Nanae Sasaya: Though she lacks the name recognition of Hagio or Takemiya, she is widely admired by those familiar with girls’ comics of the 1970s. Her occult and horror stories are truly terrifying. Her recent work includes the acclaimed Eyes of Ice, a documentary graphic novel about child abuse. She is still active today, though she has changed her pen-name from “Nanae” to “Nanaeko.”

Mineko Yamada: A pioneer in the genres of science fiction and fantasy in female-oriented comics, she got her start in the rental comics market around 1969, then worked for various commercial girls’ magazines through the mid 1980s, when she shifted her focus to self-publication. She remains a big name in the field of Japanese science-fiction fandom.

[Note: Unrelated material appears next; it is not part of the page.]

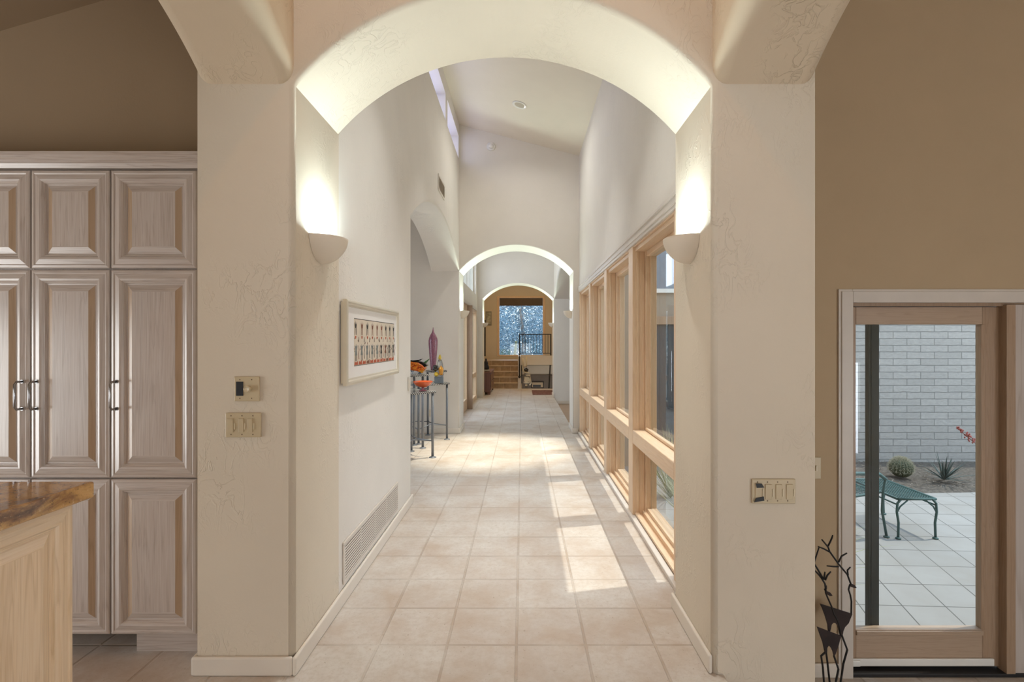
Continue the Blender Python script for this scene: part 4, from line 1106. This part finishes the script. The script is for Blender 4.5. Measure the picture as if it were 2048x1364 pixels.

Junya Yamamoto: neither a cartoonist nor a woman, Yamamoto, former Editor in Chief of Special Edition Girls’ Comic and Petit Flower, is the invisible member of the 24 Year-Group, because it was he who brought so much of their work to the light of day. What any other editor of the day would have seen as flaws in these young artists, Yamamoto saw as enormous potential. In the face of pressure from above, he published one unconventional, controversial story after another, for no other reason than that they were interesting and well-executed. Although his contribution to the girls’ comics revolution was long known only to industry insiders, in 2004 he was awarded the Special Achievement Prize of the Japan Media Arts Festival. He served as Professor in Kyoto Seika University’s Department of Cartoon and Comic Art for the first four years of that program’s existence, from 2000 to 2004.